In his life with Eleanor the pair traveled widely, from Machu Picchu to Mongolia and across Russia, though he preferred comfort more than she. At one point they took a boat from Chile to the south pole. As they disembarked and ice water sloshed into his rubber boots, he dunned his wife: "Eleanor, two bridge cruises for this!"
He was very interested in the story of people he met. That story might be the basis on which he would connect people with each other in business or in personal life. But this overall curiosity led to a wide range of friends and a genuine interest in people of all backgrounds and circumstances. He was particularly interested in immigrants. He developed a unique closeness with a Vietnamese-American family, the Trans. Not only did he share family celebrations with them in his later years but he encouraged them in their life decisions.
Because of this interest in people's story, he also had a tremendous capacity to be direct about the real situation in people's lives. This would more often be seen in handwritten notes, which he persisted with throughout his life. He had an ability to talk about the actual issues of the death, or the promotion, or the sadness or the happiness that was incisive, and so, meaningful.

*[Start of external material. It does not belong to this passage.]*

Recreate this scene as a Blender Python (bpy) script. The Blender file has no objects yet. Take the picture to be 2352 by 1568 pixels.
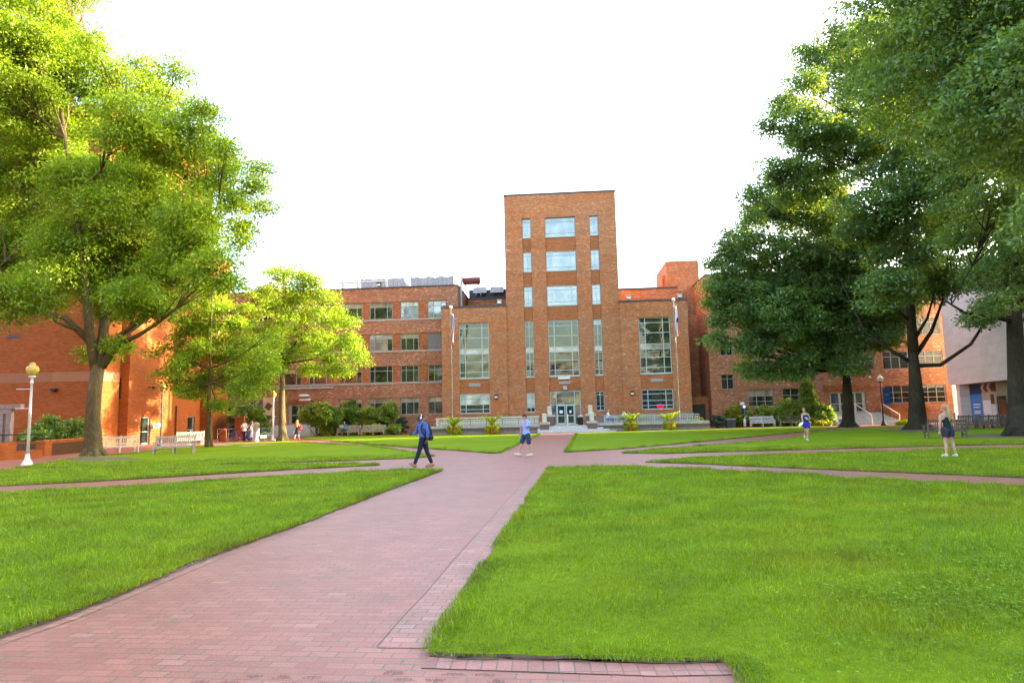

He would want to be known for his buildings, his business, his generosity and his commitment to the church. But it is possible that his relationships with people gave him the most gratification. He loved, and often recited, a revised quotation from Hamlet which he practiced and took to heart. "Those friends thou hast, and their adoption tried, bind them to thine heart with hoops of steel."
The family will organize a memorial service when gathering is healthy in 2021.